2002 I CAVALLI DELLA LUNA
C’è un punto oscuro, nella storia
che impariamo a scuola da ragazzi, un punto che ingloba secoli, di cui non
restano che confusi ricordi di nomi astrusi, di invasioni barbariche che si
succedono si si confondono come le onde del mare.

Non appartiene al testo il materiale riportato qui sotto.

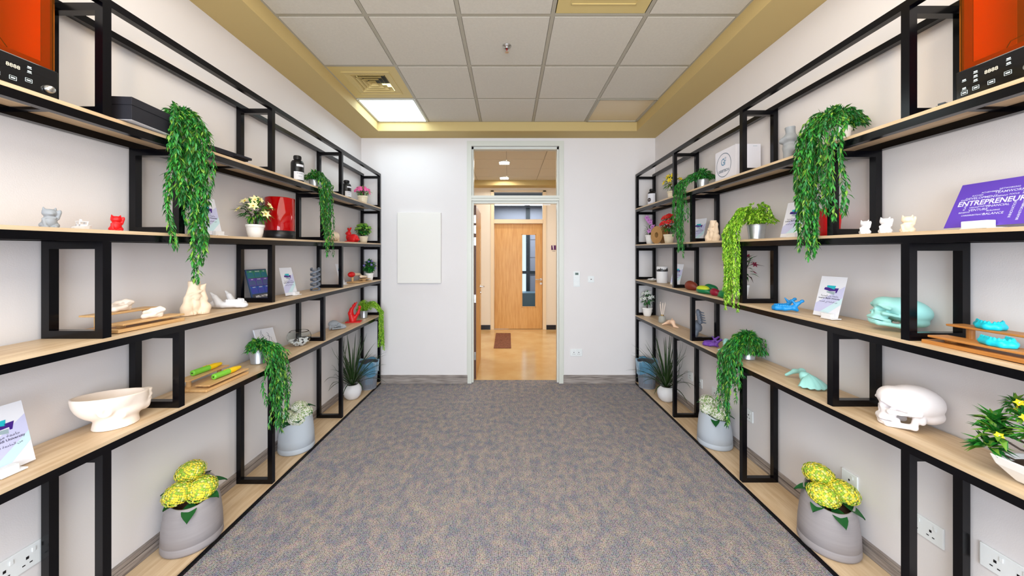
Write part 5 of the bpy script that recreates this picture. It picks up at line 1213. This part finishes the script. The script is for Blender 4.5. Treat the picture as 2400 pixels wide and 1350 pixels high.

E’ il periodo che va dal crollo
dell’impero romano a quei tempi oscuri e tristi che costituiscono l’alto
medioevo. E’ in quest’epoca che Luigi Magni, cantore filmico di una Roma
gloriosa, sontuosa e corrotta, irriverente come i sonetti del Belli, incentra
il suo romanzo, in cui la sua città non è che un ammasso di macerie, preda di
conquiste e saccheggi, e tutto intorno cresce una campagna selvaggia, dove si
aggirano, eremiti e pastori. Monaci e le chimere di un mondo che fu. Affidando
la narrazione a Settimio, un povero pastore ciociaro innamorato senza speranza
della pastorella Drusilla, l’autore racconta i fatti e i luoghi dove si svolse
la guerra tra Costantinopoli e gli invasori goti nel tentativo di riportare
sotto il dominio bizantino Roma.
Ma come uno storico antico, non
separa la verità fantastica da quella documentata, e così sotto gli occhi
ingenui e stupiti del protagonista che nel suo vagare intanto invecchia,
personaggi della mitologia classica e cristiana si affiancano ad altri
storicamente attestati, centauri e sibille si alternano ad Imperatori e
Filosofi come Giuliano l’Apostata, fautore di una rinascita impossibile, o
Plotino e quello di Aristotele.
Anni e stagioni scorrono veloci,
una vita quotidiana, precaria e sudata trascorre tra eventi bellici e
intollerabili indigenze, mentre la cultura si preserva al futuro nel chiuso di
laboriosi monasteri e questo non è che lo sfondo di una narrazione rapida e poetica,
che ha il taglio vivace di una sequenza cinematografica e il fascino nostalgico
di un tempo misterioso, sepolto nel ricordo di una distratta giovinezza.